#### Stored records
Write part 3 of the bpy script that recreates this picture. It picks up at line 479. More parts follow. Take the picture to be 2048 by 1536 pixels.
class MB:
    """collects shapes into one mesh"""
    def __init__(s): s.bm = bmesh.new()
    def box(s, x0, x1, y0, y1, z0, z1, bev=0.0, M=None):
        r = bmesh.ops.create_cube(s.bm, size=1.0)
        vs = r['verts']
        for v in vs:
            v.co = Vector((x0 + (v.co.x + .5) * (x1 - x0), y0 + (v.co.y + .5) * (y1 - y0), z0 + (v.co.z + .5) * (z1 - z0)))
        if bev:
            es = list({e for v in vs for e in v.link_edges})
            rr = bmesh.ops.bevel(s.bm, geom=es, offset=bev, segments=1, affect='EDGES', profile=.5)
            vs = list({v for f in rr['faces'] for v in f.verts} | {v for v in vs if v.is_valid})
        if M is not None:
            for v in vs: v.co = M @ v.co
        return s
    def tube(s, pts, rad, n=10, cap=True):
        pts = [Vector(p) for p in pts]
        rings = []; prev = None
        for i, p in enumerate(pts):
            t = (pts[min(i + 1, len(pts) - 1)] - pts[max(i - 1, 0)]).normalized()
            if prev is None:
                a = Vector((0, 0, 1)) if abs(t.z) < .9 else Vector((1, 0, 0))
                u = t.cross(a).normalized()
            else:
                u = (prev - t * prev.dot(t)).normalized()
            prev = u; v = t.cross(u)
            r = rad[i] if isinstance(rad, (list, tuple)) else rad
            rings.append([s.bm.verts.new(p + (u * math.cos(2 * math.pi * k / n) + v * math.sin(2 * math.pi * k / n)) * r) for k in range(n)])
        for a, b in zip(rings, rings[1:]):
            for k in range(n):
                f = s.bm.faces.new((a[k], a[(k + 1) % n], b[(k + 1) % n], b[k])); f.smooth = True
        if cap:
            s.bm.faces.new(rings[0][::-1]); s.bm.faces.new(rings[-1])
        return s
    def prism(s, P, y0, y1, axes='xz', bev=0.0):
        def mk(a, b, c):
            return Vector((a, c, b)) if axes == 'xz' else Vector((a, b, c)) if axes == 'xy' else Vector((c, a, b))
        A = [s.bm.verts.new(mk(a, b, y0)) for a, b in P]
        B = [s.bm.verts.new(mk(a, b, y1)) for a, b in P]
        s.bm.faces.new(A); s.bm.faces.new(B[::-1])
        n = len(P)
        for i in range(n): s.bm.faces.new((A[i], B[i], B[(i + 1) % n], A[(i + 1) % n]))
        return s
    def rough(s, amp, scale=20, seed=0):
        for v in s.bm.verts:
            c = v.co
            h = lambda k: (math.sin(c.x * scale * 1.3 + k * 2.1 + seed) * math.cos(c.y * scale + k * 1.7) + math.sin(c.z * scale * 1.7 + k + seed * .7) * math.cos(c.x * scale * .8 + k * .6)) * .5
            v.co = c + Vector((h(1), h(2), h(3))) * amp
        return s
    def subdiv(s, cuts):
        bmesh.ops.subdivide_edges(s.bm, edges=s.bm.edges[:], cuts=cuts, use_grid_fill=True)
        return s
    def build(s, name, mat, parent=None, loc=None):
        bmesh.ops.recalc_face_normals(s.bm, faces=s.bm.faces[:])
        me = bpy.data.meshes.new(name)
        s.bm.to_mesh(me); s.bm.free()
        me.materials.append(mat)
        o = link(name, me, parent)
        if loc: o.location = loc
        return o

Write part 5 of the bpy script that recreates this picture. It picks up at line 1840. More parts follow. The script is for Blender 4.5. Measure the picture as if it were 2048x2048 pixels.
########
_Problem to work on_
Each line of the listing should be copied exactly.

_Response to this task_
Write part 3 of the bpy script that recreates this picture. It picks up at line 479. More parts follow. Take the picture to be 2048 by 1536 pixels.
class MB:
    """collects shapes into one mesh"""
    def __init__(s): s.bm = bmesh.new()
    def box(s, x0, x1, y0, y1, z0, z1, bev=0.0, M=None):
        r = bmesh.ops.create_cube(s.bm, size=1.0)
        vs = r['verts']
        for v in vs:
            v.co = Vector((x0 + (v.co.x + .5) * (x1 - x0), y0 + (v.co.y + .5) * (y1 - y0), z0 + (v.co.z + .5) * (z1 - z0)))
        if bev:
            es = list({e for v in vs for e in v.link_edges})
            rr = bmesh.ops.bevel(s.bm, geom=es, offset=bev, segments=1, affect='EDGES', profile=.5)
            vs = list({v for f in rr['faces'] for v in f.verts} | {v for v in vs if v.is_valid})
        if M is not None:
            for v in vs: v.co = M @ v.co
        return s
    def tube(s, pts, rad, n=10, cap=True):
        pts = [Vector(p) for p in pts]
        rings = []; prev = None
        for i, p in enumerate(pts):
            t = (pts[min(i + 1, len(pts) - 1)] - pts[max(i - 1, 0)]).normalized()
            if prev is None:
                a = Vector((0, 0, 1)) if abs(t.z) < .9 else Vector((1, 0, 0))
                u = t.cross(a).normalized()
            else:
                u = (prev - t * prev.dot(t)).normalized()
            prev = u; v = t.cross(u)
            r = rad[i] if isinstance(rad, (list, tuple)) else rad
            rings.append([s.bm.verts.new(p + (u * math.cos(2 * math.pi * k / n) + v * math.sin(2 * math.pi * k / n)) * r) for k in range(n)])
        for a, b in zip(rings, rings[1:]):
            for k in range(n):
                f = s.bm.faces.new((a[k], a[(k + 1) % n], b[(k + 1) % n], b[k])); f.smooth = True
        if cap:
            s.bm.faces.new(rings[0][::-1]); s.bm.faces.new(rings[-1])
        return s
    def prism(s, P, y0, y1, axes='xz', bev=0.0):
        def mk(a, b, c):
            return Vector((a, c, b)) if axes == 'xz' else Vector((a, b, c)) if axes == 'xy' else Vector((c, a, b))
        A = [s.bm.verts.new(mk(a, b, y0)) for a, b in P]
        B = [s.bm.verts.new(mk(a, b, y1)) for a, b in P]
        s.bm.faces.new(A); s.bm.faces.new(B[::-1])
        n = len(P)
        for i in range(n): s.bm.faces.new((A[i], B[i], B[(i + 1) % n], A[(i + 1) % n]))
        return s
    def rough(s, amp, scale=20, seed=0):
        for v in s.bm.verts:
            c = v.co
            h = lambda k: (math.sin(c.x * scale * 1.3 + k * 2.1 + seed) * math.cos(c.y * scale + k * 1.7) + math.sin(c.z * scale * 1.7 + k + seed * .7) * math.cos(c.x * scale * .8 + k * .6)) * .5
            v.co = c + Vector((h(1), h(2), h(3))) * amp
        return s
    def subdiv(s, cuts):
        bmesh.ops.subdivide_edges(s.bm, edges=s.bm.edges[:], cuts=cuts, use_grid_fill=True)
        return s
    def build(s, name, mat, parent=None, loc=None):
        bmesh.ops.recalc_face_normals(s.bm, faces=s.bm.faces[:])
        me = bpy.data.meshes.new(name)
        s.bm.to_mesh(me); s.bm.free()
        me.materials.append(mat)
        o = link(name, me, parent)
        if loc: o.location = loc
        return o

Write part 5 of the bpy script that recreates this picture. It picks up at line 1840. More parts follow. The script is for Blender 4.5. Measure the picture as if it were 2048x2048 pixels.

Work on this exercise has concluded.